Although rice is an annual fixture on his Passover table, Shemtov's Passover highlight is charoset, which plays a key role in the seder. The sweet spread made with wine, fruit, and nuts varies widely on Sephardic Passover tables around the world, and often includes dates, which Ashkenazic charoset does not. This makes sense, given the climate and agriculture of these two regions. "The recipe that most embodies the Passover table in my house belongs to my chef father, Yona. His charoset is both very Sephardic and also uniquely his. His secret? Chocolate!"

As Rabbi Rachel M. Solomin notes, many American Jews—and Jews throughout the world—now live a "multi-layered existence." We borrow traditions from each other, and the lines become more and more blurred as the years go on.

Yet the foods that we cook and eat for Passover are representative of our ancestors, almost all of whom have had to flee from one place or another, and the Passover tradition reminds us of that. Sephardim share a common story in the 1492 expulsion from Spain, when tens of thousands of refugees died making their way to safe land.
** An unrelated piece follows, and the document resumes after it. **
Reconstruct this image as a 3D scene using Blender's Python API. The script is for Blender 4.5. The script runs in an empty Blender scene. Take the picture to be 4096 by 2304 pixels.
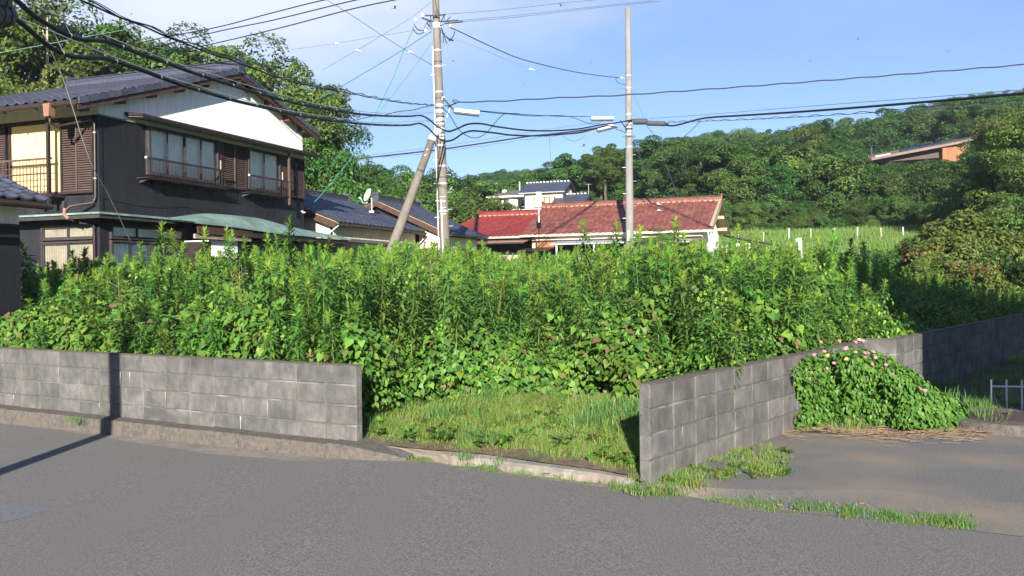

Today, stories like these can feel both distant and immediate. American Jews may not face mass expulsion in 2017, but religious persecution, antisemitism, and refugee crises still persist around the world. We carry these stories close to us, especially in the foods we make, and each year we celebrate our heritage by coming together at the dinner table to remember them, to talk about them, and even to argue about them—particularly after that fourth glass of liberation wine.